L'article Plus jeunes qu'hier : la pop indé et son culte de l'innocence paru le 28 juin 1986 dans le Melody Maker se penche sur la pop en tant qu'expérience intime, ce qu'elle dit à l'auditeur : "l'indie-pop quant à elle parle d'amour en termes presque surannés de dévotion et d'idéalisation, pratiquement sans allusion au sexe". Il est amusant que Reynolds doive attendre d'avoir 23 ans pour formuler les ressentis que fait habituellement naître la musique pop chez les adolescents quasiment 10 ans plus tôt. Mais il explique lui-même qu'il s'agit là d'une "conception romantique de l'enfance que seuls peuvent porter les littéraires (c'est-à-dire le fan d'indé ou le lecteur de presse musicale moyen)". Il y a peu d'ironie chez Reynolds car pour lui la pop est une affaire sérieuse.
Assez sérieuse pour constituer un angle d'attaque quant il s'agit de décrypter le monde contemporain. Dans Les colonialistes bien intentionnés : une critique de la "world music" (avec Paul Oldfield) Simon Reynolds met en lumière l'erreur que constitue l'idée d'une authenticité perdue en Occident à aller chercher du côté des cultures noires et tribales : "Cette nouvelle orthodoxie se trompe. Toute culture est aliénation, acte de refoulement et altération de la nature". Plus qu'une simple critique rock, Reynolds propose une œuvre hybride, à mi-chemin entre la critique musicale et l'essaie de sociologie. Mais là où d'autres se contentent de plaquer des concepts philosophiques mal digérés sur de la musique pop, l'auteur de Bring The Noise semble effectuer le cheminement inverse et faire de la pop une base intellectuelle permettant de partir à la découverte d'autres disciplines et pensées.

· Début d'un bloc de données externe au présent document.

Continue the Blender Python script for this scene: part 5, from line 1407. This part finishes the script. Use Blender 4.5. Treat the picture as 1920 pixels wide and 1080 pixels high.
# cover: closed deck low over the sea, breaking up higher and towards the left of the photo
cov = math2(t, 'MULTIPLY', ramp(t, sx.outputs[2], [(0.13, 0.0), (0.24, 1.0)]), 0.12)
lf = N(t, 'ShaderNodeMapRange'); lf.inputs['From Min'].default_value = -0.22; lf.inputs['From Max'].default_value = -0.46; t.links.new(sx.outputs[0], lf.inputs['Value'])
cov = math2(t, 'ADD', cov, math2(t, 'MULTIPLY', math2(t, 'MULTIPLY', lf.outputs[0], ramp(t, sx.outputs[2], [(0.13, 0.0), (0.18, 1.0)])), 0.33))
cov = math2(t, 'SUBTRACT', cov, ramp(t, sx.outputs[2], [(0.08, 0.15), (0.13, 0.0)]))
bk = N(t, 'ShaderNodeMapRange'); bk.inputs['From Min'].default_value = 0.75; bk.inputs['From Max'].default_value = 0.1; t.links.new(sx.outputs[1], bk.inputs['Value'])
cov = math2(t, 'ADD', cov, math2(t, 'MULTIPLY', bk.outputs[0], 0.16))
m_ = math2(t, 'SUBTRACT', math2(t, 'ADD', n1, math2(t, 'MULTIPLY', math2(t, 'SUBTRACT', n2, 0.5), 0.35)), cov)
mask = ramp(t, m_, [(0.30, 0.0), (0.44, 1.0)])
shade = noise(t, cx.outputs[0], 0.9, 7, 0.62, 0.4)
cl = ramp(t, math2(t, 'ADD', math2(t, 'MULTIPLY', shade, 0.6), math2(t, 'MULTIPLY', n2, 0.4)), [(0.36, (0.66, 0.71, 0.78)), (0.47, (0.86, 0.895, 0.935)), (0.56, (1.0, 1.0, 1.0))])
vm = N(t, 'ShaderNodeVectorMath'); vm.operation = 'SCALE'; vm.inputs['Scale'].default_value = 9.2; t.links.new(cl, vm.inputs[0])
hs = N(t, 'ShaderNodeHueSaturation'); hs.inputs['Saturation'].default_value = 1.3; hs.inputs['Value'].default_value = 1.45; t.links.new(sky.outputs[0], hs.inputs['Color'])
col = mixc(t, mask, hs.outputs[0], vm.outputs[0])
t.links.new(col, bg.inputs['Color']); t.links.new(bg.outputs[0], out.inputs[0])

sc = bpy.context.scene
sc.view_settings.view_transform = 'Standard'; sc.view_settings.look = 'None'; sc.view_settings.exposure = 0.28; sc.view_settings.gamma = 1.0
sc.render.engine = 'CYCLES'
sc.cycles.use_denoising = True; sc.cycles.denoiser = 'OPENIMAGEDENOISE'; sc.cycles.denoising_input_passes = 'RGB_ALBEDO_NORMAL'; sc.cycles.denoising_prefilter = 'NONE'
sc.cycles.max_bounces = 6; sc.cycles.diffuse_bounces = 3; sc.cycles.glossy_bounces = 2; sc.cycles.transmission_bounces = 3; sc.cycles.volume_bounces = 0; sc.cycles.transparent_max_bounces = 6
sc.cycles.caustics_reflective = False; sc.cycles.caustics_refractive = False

Mais Bring The Noise n'est pas une simple somme d'érudition illisible. D'abord le livre offre un point de vue passionnant sur le paysage musical apparu après le post-punk. Les articles datant des années 80 sont marqués par un "mélange bizarre de réaction et de progressisme" (The Smiths : un éloge in Melody Maker, 26 septembre 1987). Le grand ennemi de Reynolds pendant cette décennie, une fois passée l'euphorie post-punk (lire à ce sujet l'excellent Rip It Up And Start Again du même auteur), c'est la soul synthétique qui plagie très mal ce que David Bowie avait accompli 10 ans auparavant : Simple Minds, Duran Duran, bref les garçons coiffeurs. Reynolds cherche un peu partout une pop capable de rivaliser en termes de nouveauté et d'inventivité avec la période post-punk tout en étant capable de dire quelque chose à ses auditeurs.
Puis à partir des années 90 l'auteur se passionne pour la culture rave et signe d'excellents articles sur des genres musicaux généralement traités uniquement par des spécialistes et des techniciens. "Pas de chansons ici : les phrases de clavier sont banales, ce qui accroche c'est un timbre, une ligne de basse viscérale, un beat épileptique. Tout comme la musique avant-gardiste, le hardcore évacue le développement mélodique au profit de la répétition, des bourdonnements, des sonorités atonales, des sons trouvés." (RRRRRUSH !: raves et radios pirates à Londres in Melody Maker, 4 juillet 1992). Le journaliste fait ici preuve d'un éclectisme réjouissant et inhabituel. Il y a certains critiques qu'on aime pour leurs partis pris radicaux et leur snobisme assumé (Lester Bangs, Nicolas Ungemuth). On en déteste d'autres pour leur éclectisme de façade qui consiste à louer ce que tout le monde aime et à massacrer ce que tout le monde méprise (Philippe Manœuvre). Reynolds lui parle (bien) de techno hardcore comme de Public Enemy avec un amour palpable pour la musique électronique comme pour le hip-hop alors en pleine explosion. En écrivant sur Missy Elliott et sur Hüsker Dü avec la même ferveur, Reynolds affiche un mépris souverain pour les distinctions mainstream/underground dans lesquelles s'empêtre souvent la critique rock.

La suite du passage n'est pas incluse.